SOURCE EXCERPT »
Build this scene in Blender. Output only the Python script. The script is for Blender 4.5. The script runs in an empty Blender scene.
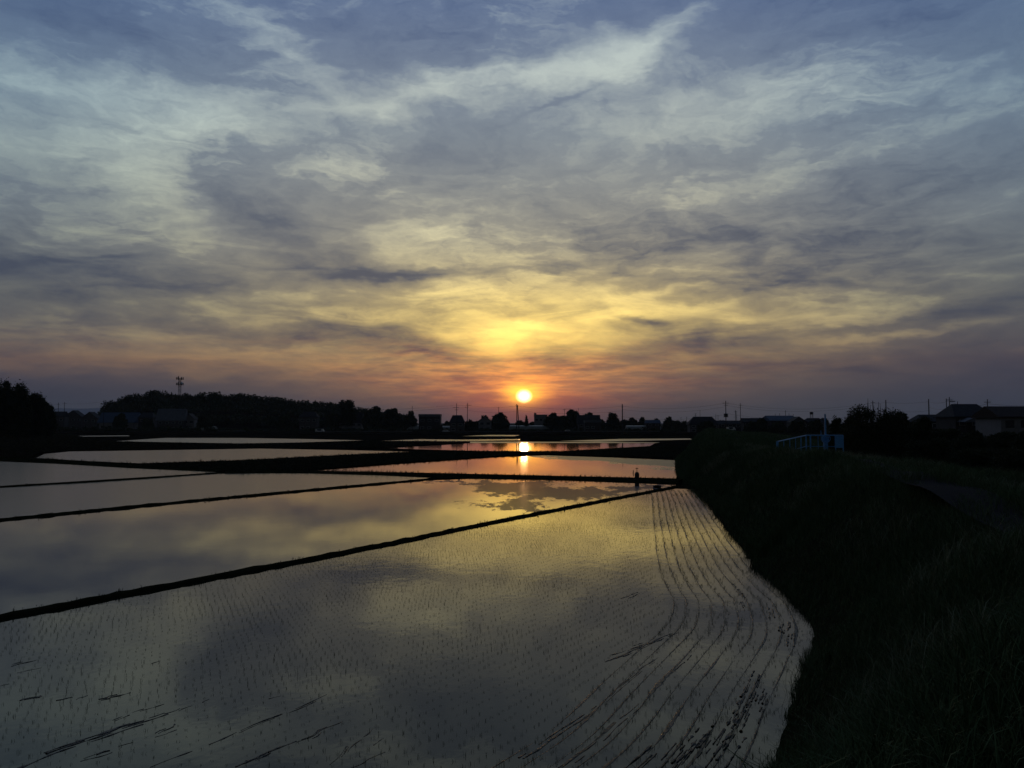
import bpy, math, random
import numpy as np
from mathutils import Vector, Matrix
random.seed(7); rng = np.random.default_rng(7)
PI = math.pi
scene = bpy.context.scene
C = bpy.context.collection
HC = 5.5            # eye height above the paddy water
FPX = 800.0
PITCH = math.radians(2.79)
SP, CP = math.sin(PITCH), math.cos(PITCH)

# ---------------------------------------------------------------- camera
cam = bpy.data.cameras.new('camera'); camo = bpy.data.objects.new('camera', cam); C.objects.link(camo)
camo.location = (0, 0, HC); camo.rotation_euler = (PI/2 + PITCH, 0, 0)
cam.sensor_width = 36; cam.lens = 36*FPX/1024; cam.clip_start = 0.1; cam.clip_end = 60000
scene.camera = camo

def ray(px, py):
    a, b = (px-512)/FPX, (384-py)/FPX
    return (a, CP - b*SP, SP + b*CP)
def gp(px, py, z=0.0):                      # point of the level z seen at a pixel of the survey photo
    x, y, w = ray(px, py); t = (z-HC)/w
    return (x*t, y*t)
def wp(px, py, D):                          # point at distance D (along +Y)
    x, y, w = ray(px, py); t = D/y
    return (x*t, D, HC + w*t)
def azel(px, py):
    x, y, w = ray(px, py)
    return math.degrees(math.atan2(x, y)), math.degrees(math.asin(w/math.sqrt(x*x+y*y+w*w)))

def lin(c):
    return tuple(((v/255)/12.92 if v/255 <= .04045 else ((v/255+.055)/1.055)**2.4) for v in c) + (1.0,)

# ---------------------------------------------------------------- node helpers
class NT:
    def __init__(s, tree): s.t = tree; s.n = tree.nodes; s.l = tree.links
    def new(s, typ, **kw):
        n = s.n.new(typ)
        for k, v in kw.items(): setattr(n, k, v)
        return n
    def put(s, sock, v):
        if hasattr(v, 'is_output') or isinstance(v, bpy.types.NodeSocket): s.l.new(v, sock)
        else: sock.default_value = v
    def m(s, op, a, b=None, c=None, clamp=False):
        n = s.new('ShaderNodeMath', operation=op); n.use_clamp = clamp
        s.put(n.inputs[0], a)
        if b is not None: s.put(n.inputs[1], b)
        if c is not None: s.put(n.inputs[2], c)
        return n.outputs[0]
    def vm(s, op, a, b=None, out=0):
        n = s.new('ShaderNodeVectorMath', operation=op)
        s.put(n.inputs[0], a)
        if b is not None: s.put(n.inputs[1], b)
        return n.outputs[out]
    def comb(s, x, y, z):
        n = s.new('ShaderNodeCombineXYZ')
        for i, v in enumerate((x, y, z)): s.put(n.inputs[i], v)
        return n.outputs[0]
    def mapr(s, v, a, b, c=0.0, d=1.0, interp='SMOOTHSTEP'):
        n = s.new('ShaderNodeMapRange'); n.interpolation_type = interp; n.clamp = True if hasattr(n, 'clamp') else True
        s.put(n.inputs[0], v); n.inputs[1].default_value = a; n.inputs[2].default_value = b
        n.inputs[3].default_value = c; n.inputs[4].default_value = d
        return n.outputs[0]
    def noise(s, vec, scale, detail=4, rough=.5, lac=2.0, dist=0.0, out=0):
        n = s.new('ShaderNodeTexNoise'); s.put(n.inputs['Vector'], vec)
        n.inputs['Scale'].default_value = scale; n.inputs['Detail'].default_value = detail
        n.inputs['Roughness'].default_value = rough; n.inputs['Lacunarity'].default_value = lac
        n.inputs['Distortion'].default_value = dist
        return n.outputs[out]
    def ramp(s, fac, stops):
        n = s.new('ShaderNodeValToRGB'); e = n.color_ramp.elements
        while len(e) < len(stops): e.new(.5)
        for i, (p, c) in enumerate(stops): e[i].position = p; e[i].color = c
        s.put(n.inputs[0], fac); return n.outputs[0]
    def mixc(s, f, a, b, blend='MIX'):
        n = s.new('ShaderNodeMix', data_type='RGBA', blend_type=blend)
        s.put(n.inputs[0], f); s.put(n.inputs[6], a); s.put(n.inputs[7], b)
        return n.outputs[2]
    def mapping(s, vec, loc=(0,0,0), rot=(0,0,0), sc=(1,1,1), typ='POINT'):
        n = s.new('ShaderNodeMapping', vector_type=typ)
        s.put(n.inputs[0], vec); n.inputs[1].default_value = loc
        n.inputs[2].default_value = rot; n.inputs[3].default_value = sc
        return n.outputs[0]

# ---------------------------------------------------------------- sky and sun
SUN_AZ, SUN_EL = azel(524, 396.5)
def build_world():
    w = bpy.data.worlds.new('World'); scene.world = w; w.use_nodes = True
    t = NT(w.node_tree); t.n.clear()
    d = t.new('ShaderNodeTexCoord').outputs['Generated']
    d = t.vm('NORMALIZE', d)
    sx = t.new('ShaderNodeSeparateXYZ'); t.l.new(d, sx.inputs[0])
    X, Y, Z = sx.outputs
    az = t.m('MULTIPLY', t.m('ARCTAN2', X, Y), 57.29578)
    el = t.m('MULTIPLY', t.m('ARCSINE', Z), 57.29578)
    P0 = t.comb(az, el, 0.0)
    # clouds are stretched sideways near the horizon: warp of the sky coordinates
    ps = t.mapping(P0, sc=(1/16, 1/8, 1))
    n1 = t.noise(ps, 1.3, 5, .62, out=1)
    n1 = t.vm('SUBTRACT', n1, (.5, .5, .5))
    wob = t.vm('MULTIPLY', n1, (8.5, 4.6, 0))
    ps2 = t.mapping(P0, loc=(3, 9, 1), rot=(0, 0, -.12), sc=(1/5, 1/1.6, 1))
    n2 = t.vm('SUBTRACT', t.noise(ps2, 1.1, 5, .6, out=1), (.5, .5, .5))
    wob2 = t.vm('MULTIPLY', n2, (3.6, 1.9, 0))
    shrink = t.mapr(el, 0, 12, .5, 1.0, 'LINEAR')
    sv = t.new('ShaderNodeVectorMath', operation='SCALE'); t.l.new(t.vm('ADD', wob, wob2), sv.inputs[0]); t.l.new(shrink, sv.inputs[3])
    P = t.vm('ADD', P0, sv.outputs[0])
    blobs = [
     # px, py, rx, ry, tilt, amount  (thin bright cloud +, thick grey cloud -)
     (195,105,80,26,-6,.95),(60,140,80,24,0,.55),(25,74,45,10,0,.5),(152,180,26,48,28,.55),(285,42,80,12,-33,.5),
     (395,98,90,11,12,.6),(520,86,90,12,4,.65),(605,58,55,17,18,.85),(668,30,60,12,28,.6),(320,215,60,20,-20,.25),
     (405,242,62,20,0,.65),(345,160,60,16,20,.3),(480,288,90,16,0,.5),(400,300,90,8,3,.35),(515,332,60,13,0,1.0),(645,312,66,10,0,.95),
     (650,292,50,6,4,.6),(740,112,160,36,8,.55),(830,158,150,12,10,.45),(868,314,80,5,5,.85),(905,332,80,3.5,3,.6),
     (200,352,150,7,2,.45),(120,362,170,10,0,.55),(90,330,120,10,0,.35),(975,285,45,8,12,.45),(760,318,60,5,8,.35),(560,390,70,5,0,.35),
     (240,305,90,7,6,.35),(330,320,80,6,0,.4),(990,215,70,14,12,.3),(560,240,60,18,0,.2),(110,225,60,22,-10,.25),(420,385,60,4,0,.3),
     (306,232,96,34,-28,-1.2),(205,190,50,14,-30,-.35),(395,274,85,5,3,-.85),(110,278,170,24,0,-.7),(30,300,90,34,0,-.35),
     (395,345,70,12,-8,-.75),(230,333,80,7,-4,-.45),(445,150,85,32,4,-.55),(710,148,90,20,4,-.75),(800,215,190,34,6,-.75),
     (610,228,80,22,-6,-.45),(920,238,130,24,9,-.45),(985,302,70,20,4,-.9),(650,352,130,10,6,-.6),(770,280,110,16,4,-.55),
     (90,22,130,26,-8,-.75),(920,22,210,36,-14,-.7),(410,22,110,22,0,-.35),(640,322,30,4,-25,-.7),(700,345,60,6,4,-.4),
     (40,200,70,10,5,-.3),(560,106,64,2.2,16,-.4),(620,262,44,2.2,20,-.3),(860,372,240,12,0,-.5),(60,392,160,10,0,-.4),(540,362,60,4,0,-.3),
     (250,140,40,12,0,-.25),(560,150,60,12,0,-.2)]
    acc = 0.0
    for (px, py, rx, ry, tilt, amp) in blobs:
        a, e = azel(px, py)
        k = 57.3/FPX*1.15
        v = t.mapping(P, loc=(a, e, 0), rot=(0, 0, math.radians(tilt)), sc=(rx*k, ry*k, 1), typ='TEXTURE')
        q = t.vm('DOT_PRODUCT', v, v, out=1)
        g = t.m('EXPONENT', t.m('MULTIPLY', q, -1.0))
        acc = t.m('MULTIPLY_ADD', g, amp*1.08 if amp > 0 else amp*.74, acc)
    # free texture: broad banks, fibres, mottling
    f1 = t.m('SUBTRACT', t.noise(t.mapping(P, rot=(0,0,-.1), sc=(1/14, 1/5.5, 1)), 1.2, 8, .58), .5)
    f2 = t.m('SUBTRACT', t.noise(t.mapping(P, loc=(5,2,0), rot=(0,0,-.16), sc=(1/4.5, 1/1.1, 1)), 1.0, 6, .56), .5)
    f3 = t.m('SUBTRACT', t.noise(t.mapping(P, loc=(1,7,0), rot=(0,0,.35), sc=(1/2.2, 1/1.3, 1)), 1.0, 6, .62), .5)
    hi = t.mapr(el, 3, 16, .25, 1.0)
    wisp = t.mapr(t.noise(t.mapping(P0, loc=(4,4,0), sc=(1/15, 1/8, 1)), 1.0, 2, .5), .4, .62, .35, 1.6)
    F = t.m('MULTIPLY_ADD', f1, 1.15, acc)
    f2 = t.m('MULTIPLY', f2, wisp)
    F = t.m('MULTIPLY_ADD', f2, t.m('MULTIPLY', t.mapr(el, 0, 3, .3, 1.0), 1.0), F)
    F = t.m('MULTIPLY_ADD', f3, t.m('MULTIPLY', hi, 1.0), F)
    f4 = t.m('SUBTRACT', t.noise(t.mapping(P, loc=(2,4,0), rot=(0,0,-.28), sc=(1/2.6, 1/.42, 1)), 1.0, 6, .62), .5)
    F = t.m('MULTIPLY_ADD', t.m('MULTIPLY', f4, wisp), t.mapr(el, 1, 12, .25, .5), F)
    f5 = t.m('SUBTRACT', t.noise(t.mapping(P0, loc=(8,1.5,0), rot=(0,0,-.10), sc=(1/7, 1/1.5, 1)), 1.0, 5, .55, dist=.9), .5)
    F = t.m('MULTIPLY_ADD', f5, t.m('MULTIPLY', t.mapr(el, 1.5, 4, .2, 1), t.mapr(el, 9, 18, 2.0, .3)), F)
    F = t.m('MULTIPLY', F, 1.15)
    e32 = t.m('DIVIDE', el, 32.0)
    R = lambda L: [(p/32, lin(c)) for p, c in L]
    dark = t.ramp(e32, R([(0,(60,58,68)),(1.5,(64,60,70)),(4,(72,69,79)),(8,(86,85,93)),(13,(94,97,107)),(20,(100,110,127)),(28,(76,94,130))]))
    mid = t.ramp(e32, R([(0,(58,60,72)),(1.5,(68,66,78)),(4,(92,79,84)),(8,(126,119,110)),(13,(136,137,136)),(20,(132,143,153)),(28,(104,121,150))]))
    lite = t.ramp(e32, R([(0,(66,60,70)),(1.5,(88,74,79)),(4,(142,106,88)),(8,(200,184,142)),(13,(212,208,178)),(20,(204,212,200)),(28,(176,190,194))]))
    col = t.mixc(t.mapr(F, -1.25, .05, 0, 1, 'LINEAR'), dark, mid)
    col = t.mixc(t.mapr(F, .0, 1.5, 0, 1, 'LINEAR'), col, lite)
    side = t.mapr(t.m('ABSOLUTE', t.m('SUBTRACT', az, SUN_AZ)), 8, 36, 0, 1)
    col = t.mixc(side, col, t.mixc(1.0, col, (.66, .79, .93, 1), 'MULTIPLY'))
    # glow of the low sun through the veil
    def gauss(ca, ce, ra, re, v=P0):
        q = t.mapping(v, loc=(ca, ce, 0), sc=(ra, re, 1), typ='TEXTURE')
        return t.m('EXPONENT', t.m('MULTIPLY', t.vm('DOT_PRODUCT', q, q, out=1), -1.0))
    Fp = t.mapr(F, -1.0, 1.3, .05, 2.0, 'LINEAR')
    def add(col, g, c):
        sc_ = t.new('ShaderNodeVectorMath', operation='SCALE'); sc_.inputs[0].default_value = c; t.put(sc_.inputs[3], g)
        return t.vm('ADD', col, sc_.outputs[0])
    sa, se = SUN_AZ, SUN_EL
    col = add(col, t.m('MULTIPLY', gauss(sa-1, 9.2, 21, 8.5), Fp), (.135, .097, .016))
    col = add(col, t.m('MULTIPLY', gauss(sa+2.0, 7.4, 13, 3.0), Fp), (.44, .29, .03))
    col = add(col, t.m('MULTIPLY', gauss(sa-.3, 5.2, 5.0, 2.4), Fp), (.24, .14, .01))
    col = add(col, gauss(sa-1.0, 2.9, 10.5, 2.0), (.22, .032, .004))
    col = add(col, gauss(sa, 1.3, 4.8, 1.5), (.38, .030, .000))
    ph = t.noise(t.mapping(P0, loc=(0, 3, 0), rot=(0, 0, -.05), sc=(1/4, 1/.55, 1)), 1.3, 5, .6)
    bar = t.mapr(ph, .3, .7, .25, 1.75, 'LINEAR')
    col = add(col, t.m('MULTIPLY', gauss(sa-.5, 3.4, 9, 2.0), t.m('SUBTRACT', bar, .75, clamp=True)), (.52, .17, .005))
    col = add(col, t.m('MULTIPLY', gauss(sa-7, 4.4, 23, 1.5), bar), (.095, .044, .008))
    col = add(col, t.m('MULTIPLY', gauss(sa, se+1.0, 3.0, 1.3), bar), (.42, .10, .000))
    col = add(col, t.m('MULTIPLY', gauss(sa, se+.30, 1.5, .62), bar), (.9, .42, .01))
    col = add(col, gauss(sa, se+.08, 1.15, .72), (1.7, .78, .02))
    disc = t.mapping(P0, loc=(sa, se+.02, 0), sc=(.44, .37, 1), typ='TEXTURE')
    dl = t.vm('LENGTH', disc, out=1)
    col = add(col, t.mapr(dl, .25, 1.55, 1, 0), (9.0, 5.6, 2.4))
    # the rest of the dome, out of the photograph: plain twilight sky
    nish = t.new('ShaderNodeTexSky', sky_type='NISHITA'); nish.sun_disc = False
    nish.sun_elevation = math.radians(max(SUN_EL, .5)); nish.sun_rotation = math.radians(SUN_AZ)
    nish.altitude = 20; nish.air_density = 1.3; nish.dust_density = 2.5; nish.ozone_density = 2
    nis = t.new('ShaderNodeVectorMath', operation='SCALE'); t.l.new(nish.outputs[0], nis.inputs[0]); nis.inputs[3].default_value = .055
    front = t.mapr(t.m('ABSOLUTE', az), 38, 100, 1, 0)
    front = t.m('MULTIPLY', front, t.mapr(el, 34, 70, 1, .25))
    back = t.mixc(.25, nis.outputs[0], (.05, .058, .08, 1))
    full = t.mixc(front, back, col)
    below = t.mapr(el, -1.0, -.2, 0, 1)
    full = t.mixc(below, lin((40, 36, 42)), full)
    bg = t.new('ShaderNodeBackground'); t.l.new(full, bg.inputs[0]); bg.inputs[1].default_value = 1.0
    out = t.new('ShaderNodeOutputWorld'); t.l.new(bg.outputs[0], out.inputs[0])
    w.cycles.sampling_method = 'MANUAL'; w.cycles.sample_map_resolution = 2048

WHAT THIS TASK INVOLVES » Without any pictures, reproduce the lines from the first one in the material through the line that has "return tuple(((v/255)/12.92 if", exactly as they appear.

OUTPUT BELOW »
Build this scene in Blender. Output only the Python script. The script is for Blender 4.5. The script runs in an empty Blender scene.
import bpy, math, random
import numpy as np
from mathutils import Vector, Matrix
random.seed(7); rng = np.random.default_rng(7)
PI = math.pi
scene = bpy.context.scene
C = bpy.context.collection
HC = 5.5            # eye height above the paddy water
FPX = 800.0
PITCH = math.radians(2.79)
SP, CP = math.sin(PITCH), math.cos(PITCH)

# ---------------------------------------------------------------- camera
cam = bpy.data.cameras.new('camera'); camo = bpy.data.objects.new('camera', cam); C.objects.link(camo)
camo.location = (0, 0, HC); camo.rotation_euler = (PI/2 + PITCH, 0, 0)
cam.sensor_width = 36; cam.lens = 36*FPX/1024; cam.clip_start = 0.1; cam.clip_end = 60000
scene.camera = camo

def ray(px, py):
    a, b = (px-512)/FPX, (384-py)/FPX
    return (a, CP - b*SP, SP + b*CP)
def gp(px, py, z=0.0):                      # point of the level z seen at a pixel of the survey photo
    x, y, w = ray(px, py); t = (z-HC)/w
    return (x*t, y*t)
def wp(px, py, D):                          # point at distance D (along +Y)
    x, y, w = ray(px, py); t = D/y
    return (x*t, D, HC + w*t)
def azel(px, py):
    x, y, w = ray(px, py)
    return math.degrees(math.atan2(x, y)), math.degrees(math.asin(w/math.sqrt(x*x+y*y+w*w)))

def lin(c):
    return tuple(((v/255)/12.92 if v/255 <= .04045 else ((v/255+.055)/1.055)**2.4) for v in c) + (1.0,)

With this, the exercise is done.